Remember the billions that Morgan Stanley, Merrill Lynch, and Citigroup lost on bad mortgage bets last quarter? The billions that sent two of the three firms' CEOs scurrying into "retirement?" Well, it appears the clever Goldman Sachs was on the other side of the trades.

Bonuses across Wall Street in 2007 will still be stupendous by any real-world standards, of course, but this time the rest of the world will have some company as they gawk at Goldman's mountains of bonus money -- namely, the rest of Wall Street. Last year's Goldman bonus pool was a staggering $623,000 per employee, but at least last year a lot of other folks were also doing okay. This year, most of those other folks are tumbling toward a recession.

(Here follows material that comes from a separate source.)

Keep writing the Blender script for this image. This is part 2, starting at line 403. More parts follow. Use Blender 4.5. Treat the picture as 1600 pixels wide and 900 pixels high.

Even in last year's balmy economic climate, the Goldman bonuses sparked widespread shock and outrage, as the common psycho-economic phenomenon known as "spiteful egalitarianism" kicked in. And so did a New York Times column of mine pointing out that, whether or not you think the Goldman bonuses are fair in some cosmic sense (of course they aren't), Goldman's employees had at least earned the revenue and profits to pay for them.

That will be doubly true this year -- a year in which, once again, Goldman Sachs has made the rest of Wall Street look like a bunch of chumps. So as you prepare to worry about how your own job, income, and house will fare in a recession, get ready to turn green with envy and outrage again.